Misconception or truth? Millennial workplace stereotypes challenge staffing and recruiting agencies

Posted by Bond Team | August 23, 2013 |

Millennials may have an image problem. The generation, loosely considered those who were born between 1980 and 1995, are either in the workplace or about to be and unfortunately are viewed in less than flattering terms by many older professionals. Articles and web pages exploring the impact of millennials or dealing with them in the workplace have exploded on the Internet and a quick Google search for “generation Y or millennials and workforce or workplace” can result in about 72.5 million results, according to ZDNet. Meaning having the right staffing software for strong candidate placement is vital. 

A recent survey from Beyond.com, a career network, has found that baby boomers and millennials have a drastic difference in opinion about how the younger generation stacks up.

There is a number of stereotypes about this generation floating around – they’re tech-savvy, lazy and disloyal to employers. But, are these characteristics of an entire generation true?

Are millennials narcissistic?
It’s common to hear older generations comment on the narcissistic qualities of millennials. The Wall Street Journal reported that American college students scored 30 percent higher on the 40-item Narcissistic Personality Index in 2006 than they did in 1979, according to a San Diego State University study. An analysis of the University of California Los Angeles’ annual survey found that 53 percent more American college students rated themselves “above average” in writing skills than did so in 1966 –  and 13 percent more did so for math in 2009. Yet SAT scores decreased 4 percent over the same period.

Many believe this is a result of the “everyone gets a trophy” mentality that was rampant in the mid-90s. However, it is important to remember not to paint the entire generation with the same brush.

“There are always going to be some who are lazy and entitled, but they are people who give back to society,” said Dan Schawbel, a millennial who founded a research firm focused on his own generation, and the author of ‘Promote Yourself: The New Rules for Career Success.'”

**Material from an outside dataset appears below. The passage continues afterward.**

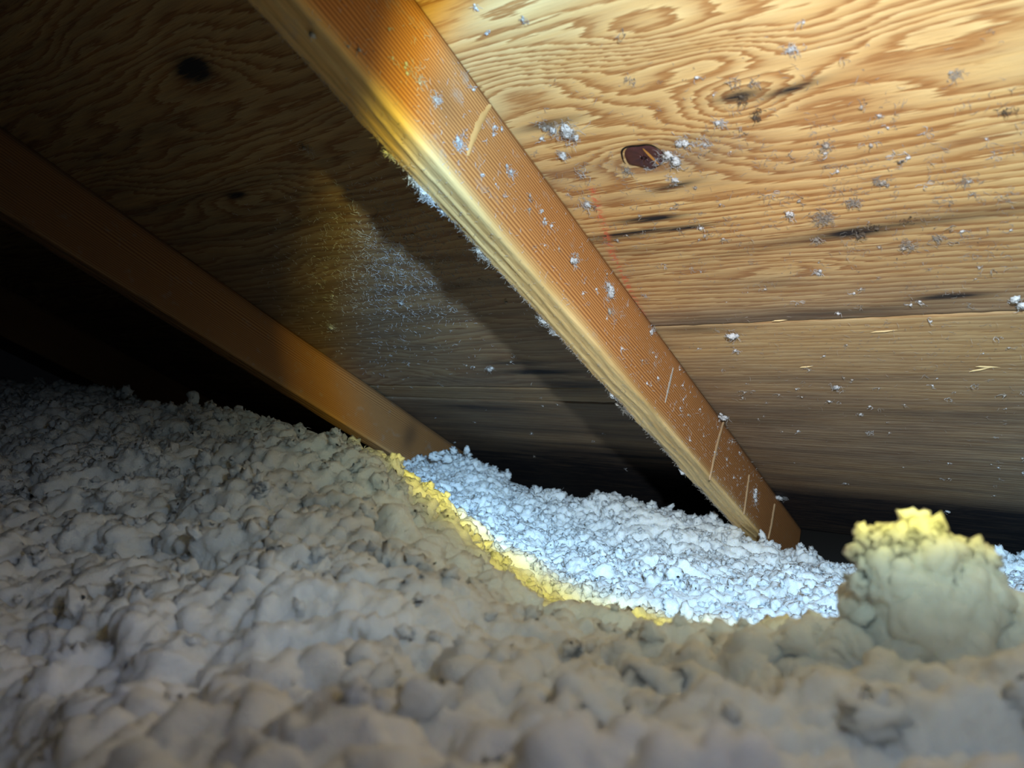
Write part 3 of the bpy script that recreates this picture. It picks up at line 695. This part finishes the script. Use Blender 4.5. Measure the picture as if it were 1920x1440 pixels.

Can millennials follow authority figures?
The idea that millennials don’t want to or refuse to follow the direction of managers and other leaders is common enough, and yet proven wrong in a number of studies. A study from the Center for Creative Leadership has found that millennials currently in the workforce are more willing to defer to authority than either baby boomers or generation X, reported Strategy Business. In a sample of 5,000 respondents, millennials were much more likely than the previous two generations to agree with statements like “Employees should do what their manager tells them, even when they can’t see the reason for it.”

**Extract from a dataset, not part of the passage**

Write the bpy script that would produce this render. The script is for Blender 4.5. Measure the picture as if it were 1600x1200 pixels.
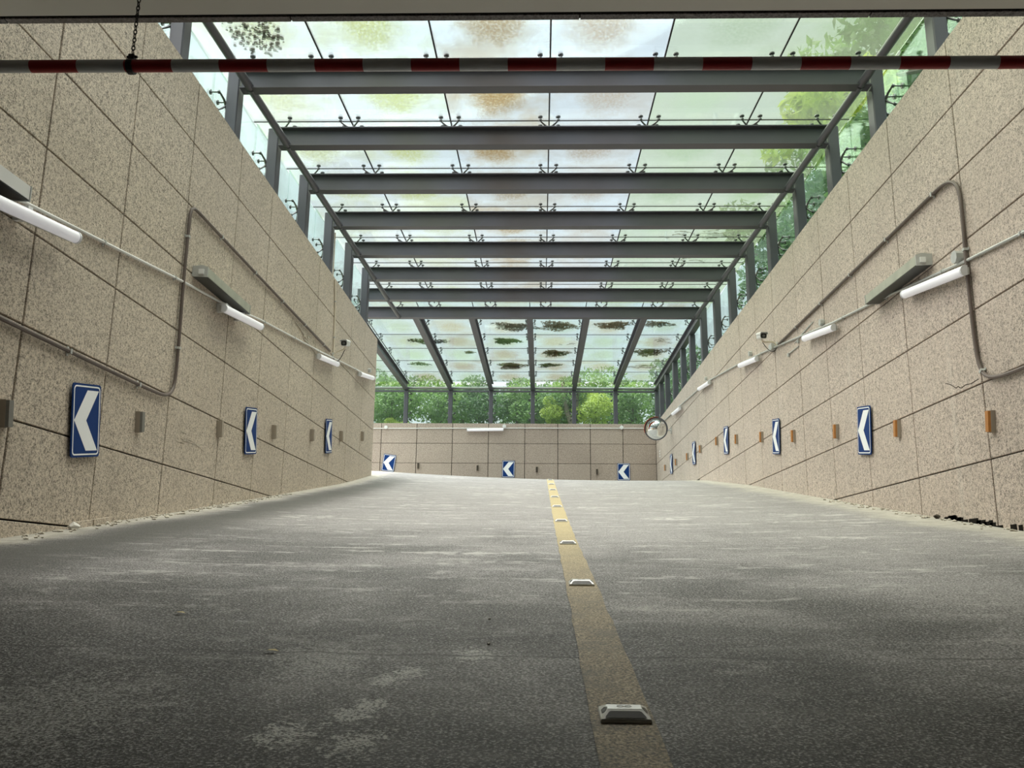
import bpy, bmesh, math, random
from mathutils import Vector, Matrix
for o in list(bpy.data.objects): bpy.data.objects.remove(o)
random.seed(7)
scene = bpy.context.scene
COL = scene.collection
sin, cos, pi = math.sin, math.cos, math.pi

# ------------------------------------------------------------------ camera
# the origin is the lens; X right, Y up the ramp, Z up; the ramp surface lies 0.62 m below the lens
F, TH, YA, RO = 1348.88, 0.21862, 0.02497, 0.0084
cam_d = bpy.data.cameras.new('camera'); cam = bpy.data.objects.new('camera', cam_d); COL.objects.link(cam)
cam_d.sensor_width = 36; cam_d.lens = 36*F/1600; cam_d.shift_x = -13.66/1600; cam_d.clip_start = .05; cam_d.clip_end = 500
_fw = Vector((-cos(TH)*sin(YA), cos(TH)*cos(YA), sin(TH)))
_r0 = Vector((cos(YA), sin(YA), 0)); _u0 = _r0.cross(_fw)
_r = _r0*cos(RO)+_u0*sin(RO); _u = _u0*cos(RO)-_r0*sin(RO)
cam.matrix_world = Matrix((( _r.x,_u.x,-_fw.x,0),(_r.y,_u.y,-_fw.y,0),(_r.z,_u.z,-_fw.z,0),(0,0,0,1)))
scene.camera = cam

# ------------------------------------------------------------------ sky, added soft fill lamp, exposure
w = bpy.data.worlds.new('overcast_sky'); scene.world = w; w.use_nodes = True
nt = w.node_tree; nt.nodes.clear()
bg = nt.nodes.new('ShaderNodeBackground'); out = nt.nodes.new('ShaderNodeOutputWorld')
tc = nt.nodes.new('ShaderNodeTexCoord'); mp = nt.nodes.new('ShaderNodeMapping'); nz = nt.nodes.new('ShaderNodeTexNoise'); cr = nt.nodes.new('ShaderNodeValToRGB')
mp.inputs['Scale'].default_value = (1, 1, 2.5); nz.inputs['Scale'].default_value = 1.6; nz.inputs['Detail'].default_value = 4
cr.color_ramp.elements[0].position = .3; cr.color_ramp.elements[0].color = (.70, .87, 1.0, 1)
cr.color_ramp.elements[1].position = .7; cr.color_ramp.elements[1].color = (.94, .98, 1.0, 1)
nt.links.new(tc.outputs['Generated'], mp.inputs[0]); nt.links.new(mp.outputs[0], nz.inputs[0]); nt.links.new(nz.outputs[0], cr.inputs[0])
nt.links.new(cr.outputs[0], bg.inputs[0]); bg.inputs[1].default_value = 1.04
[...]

Psychologists believe this is because millennials were taught early on and throughout their schooling that doing as they were told would result in success. The “what do I need to do to get an A?” mentality.

Do millennials lack company loyalty?
The concept that millennials lack company loyalty in comparison to previous generations is actually an interesting falsehood, according to a study from the Center for Creative Leadership. Strategy Business reported that millennials are no less committed to their employers than baby boomers or generation X – at this time. Most references to company loyalty come from previous decades when the economy was much different and when it was the cultural norm to stay with an organization. This has largely changed for every worker in any generation, millennials just grew up with this mentality and were introduced to it at a much younger age. In addition, the lack of full-time positions available and increased usage of contingent or part-time labor has contributed to this change in mentality.

It’s important to remember that every generation suffers its own stereotypes. It wasn’t that long ago that the baby boomer generation was referred to as lazy or anti-establishment because many chose to protest the Vietnam War or social injustices. Every generation has to work to gain the trust and respect of the previous generation, who’s worried about passing the reins of the nation and its economy to a younger group. Staffing professionals can use their staffing software to better ensure that they are managing strong candidate placement – regardless of what generation the worker is a part of.